I read that you almost weren’t going to make it before you found the right person to play Uma. What was it about Radhika Apte in that role that clicked for you?

The first thing that struck me was that she’s fearless. You can just see in the performances she’s utterly committed and will go to whatever strange place she needs to go to. Up until that point, the stuff I’d seen was a lot more dramatic and obviously the film is a comedy and the humour is the main driving force of the narrative. When I met her she was very funny in person. Literally, all it took was me seeing a couple short clips of her then I knew she had to play this part. I was very scared she was going to say no and I probably would have canned the project I think, which sounds ridiculous but I can’t think of anyone else who could have played Uma.

Sister Midnight is indeed a very funny film. You’ve screened at Cannes, LFF and elsewhere, how have those in the room reactions been? Do you sit and watch the film with audiences?

I always say I’m not going to but then I stay for the first 10 minutes and if the laughter kicks in where it needs to be or exceeds where I think it should be, I end up staying. I think if you’re doing work for which humour is so important, the moment you hear that laughter in the room, it’s kind of like a drug and the greatest validation because if the joke doesn’t land, that’s the worst thing. So I’ve ended up sitting through quite a lot of screenings even though I keep saying I’m just gonna stay for the first 10 minutes and then the laughter is so rapturous and addictive it’s the best feeling! Even Cannes was surprising how it played, people whooping at the screen and clapping. It was like a circus. It was a very strange, nervous experience. Nobody’s seen this thing and you’re just about to play it at this place with a history of very particular, scrutinizing audiences.

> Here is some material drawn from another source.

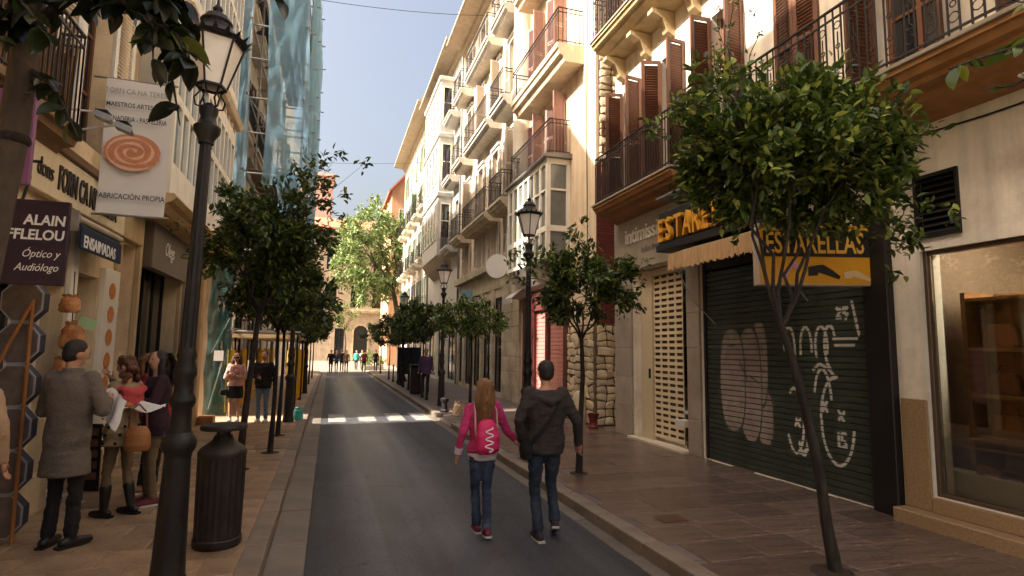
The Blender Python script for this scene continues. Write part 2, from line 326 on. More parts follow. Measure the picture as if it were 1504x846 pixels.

If you’re doing work for which humour is so important, the moment you hear that laughter in the room, it’s kind of like a drug and the greatest validation because if the joke doesn’t land, that’s the worst thing.

So let’s talk about BIFA, it’s an incredible moment for you as a filmmaker. How does it feel to be standing next to the other debut features up for the Douglas Hickox Award?

It’s kind of exciting because it’s so varied and what’s amazing about that is it’s such an array of voices. You feel a little bit nervous against the other films but just to be on the list being nominated is kind of awesome. The main thing is being in such a diverse mix of voices is really interesting and says something about where hopefully film is heading in this country.

In 2012 your short Flight of the Pompadour was featured on Directors Notes. What does it mean for you to have your early experimental playground short film work championed back then and that now coming full circle with us talking today about Sister Midnight?

That was one of the things that struck me when I did that interview with MarBelle years ago, I was like “Wow, these guys are interviewing short filmmakers, this is quite amazing!” It’s very good that you describe short films as a playground, I think they’re kind of laboratories. That’s how you learn and try to find your voice. I made a trilogy of shorts, the one you’re talking about was in the middle. They were important for me, I don’t know that all of them work but they’re not supposed to – you’re meant to learn through experiments and failures. But at least they showed some sort of a direction that my voice was taking and I think it was really important in getting other stuff set up in terms of features, cause you could look at them and hopefully understand where I was headed. Although, as deranged as those shorts were, which they are, this film exceeded them in derangement levels.

And finally, I believe that your next feature is named after another Iggy Pop song.

How’d you find that out‽ It’s called A Heart Full of Napalm, which comes from The Stooges’ lyric for Search and Destroy: “I’m a street walking cheetah with a heart full of napalm, I’m a runaway son of the nuclear A-bomb”. That’s one of the things I’m working on and then something else which for the moment also has an Iggy Pop song title just because I can’t seem to think beyond that but I might change it.